I arrived about the same time as two extremely tall and well dressed twenty or thirty something women. One looked African-American, one white. I was intrigued, who were these two tall and tastefully dressed women? They both looked super fit, buff. Was this just because we were is Los Angeles? Were they WNBA stars? Was this just my prejudice coming forward? Where they just two normal people out for dinner together? I felt like these were not the kind of people who I would meet back in Chapel Hill. I sat at the bar and they took the remaining two seats. They did small talk with the bartender and the three of them all seemed to be in the know about Show Business. How L.A.! There were a few other people at the bar as well.
I got the Aji Tuna BLT (how California! Seafood and bacon!) and a beer. It was all very good.
The next morning I sat at a Starbucks across the street from the restaurant where I had been at the night before. I plotted a route to bicycle back to my airport hotel and maybe see something of Los Angeles in the process. I guiltily dismissed riding the most direct route because I felt uncomfortable riding through miles and miles of majority African-American neighborhoods like Crenshaw, South Los Angeles, and Inglewood. I would ride instead a slightly longer route through Koreatown, Beverlywood, and Culver City.
I headed out on Seventh Street, going northwest.
MacArthur Park is melting in the dark / all the sweat green icing flowing down / someone left the cake out in the rain / I don’t think that I can take it / ’cause it took so long to bake it / and I’ll never have that recipe again!
Homeless people were all over the place. Southern California seems like a perfect storm for homelessness; agreeable weather year-round and out of control housing costs.
Mostly later in the day I was repeatedly confronted with a trend I had not previously been aware of but was confirmed by a quick Google search: housing is so expensive that people live in RV’s parked on the streets of Los Angeles. I guess they move them around when hassled.
I continued on through the area known as Koreatown. It has been listed as a prime up and coming area, hipsterish even. It seemed to be full of all kinds of ethnicities, not just Korean.
I was surprised that most housing this close to downtown was still single family houses. I am generally a big fan of historic preservation, but with the cost of housing here,something has to give. I am not sure where this is headed.
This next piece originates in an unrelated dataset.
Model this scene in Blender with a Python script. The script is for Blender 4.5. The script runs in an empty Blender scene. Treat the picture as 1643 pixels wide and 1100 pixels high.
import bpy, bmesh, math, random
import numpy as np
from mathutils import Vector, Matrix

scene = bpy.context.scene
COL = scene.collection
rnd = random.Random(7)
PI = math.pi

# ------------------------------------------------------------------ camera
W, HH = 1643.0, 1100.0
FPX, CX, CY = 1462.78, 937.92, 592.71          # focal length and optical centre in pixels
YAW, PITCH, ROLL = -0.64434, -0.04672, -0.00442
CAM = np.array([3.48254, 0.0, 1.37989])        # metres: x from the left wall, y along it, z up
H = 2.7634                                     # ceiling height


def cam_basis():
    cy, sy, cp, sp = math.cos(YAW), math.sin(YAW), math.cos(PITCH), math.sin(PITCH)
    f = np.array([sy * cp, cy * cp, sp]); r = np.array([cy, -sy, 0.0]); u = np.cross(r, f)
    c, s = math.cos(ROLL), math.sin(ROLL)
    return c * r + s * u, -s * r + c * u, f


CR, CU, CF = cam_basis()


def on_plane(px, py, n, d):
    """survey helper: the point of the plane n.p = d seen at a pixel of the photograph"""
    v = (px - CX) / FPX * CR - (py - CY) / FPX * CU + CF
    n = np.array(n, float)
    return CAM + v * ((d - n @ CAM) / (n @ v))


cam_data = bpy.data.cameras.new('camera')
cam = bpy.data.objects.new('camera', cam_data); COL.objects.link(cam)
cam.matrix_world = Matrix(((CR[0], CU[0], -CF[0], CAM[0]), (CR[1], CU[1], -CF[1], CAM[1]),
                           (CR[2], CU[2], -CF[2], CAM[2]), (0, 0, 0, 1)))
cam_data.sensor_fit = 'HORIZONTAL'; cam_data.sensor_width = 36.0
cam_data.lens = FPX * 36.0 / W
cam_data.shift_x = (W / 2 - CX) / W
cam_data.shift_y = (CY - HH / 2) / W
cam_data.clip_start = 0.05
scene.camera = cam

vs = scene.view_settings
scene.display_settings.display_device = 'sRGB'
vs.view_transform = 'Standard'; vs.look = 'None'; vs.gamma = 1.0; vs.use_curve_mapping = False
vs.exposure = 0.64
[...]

It was not yet lunch time but I was ready for lunch. Myoung Dong Kyo Ja was already half full at 10:55 AM. At $ 11.95 this was one of the cheaper entrees of this whole trip and probably the best meal. Their English translation menu listed this as “Korean chicken noodle soup.” It was a big bowl of flavorful broth and big slurpy noodles, dressed with several dumpling-like things and bunches of crunchy vegetables and kimchee.
While there were patrons of all ages, all Korean looking. I noted several groups of middle aged women who seemed to be enjoying each other’s company.
Moving further west the neighborhoods became more pristine, certainly more expensive and less diverse. I bicycled many miles through prosperous neighborhoods. I stopped for a coffee in this place just south of Beverlywood.
The further I travelled from downtown the more the street grid consisted of dead ends and cul de sacs. It became more and more difficult to bicycle on residential streets as opposed to major four lane thoroughfares. I was lucky to find the Ballona Creek Bike Path, which extends several miles towards the ocean and took me very close to the airport.
In the late afternoon I did indeed bicycle right up to the Crowne Plaza Los Angeles Airport. My suitcase was still there. After checking in I took it and the bicycle up to my room and put it all together, for my homebound flight at 7:00 AM the next morning.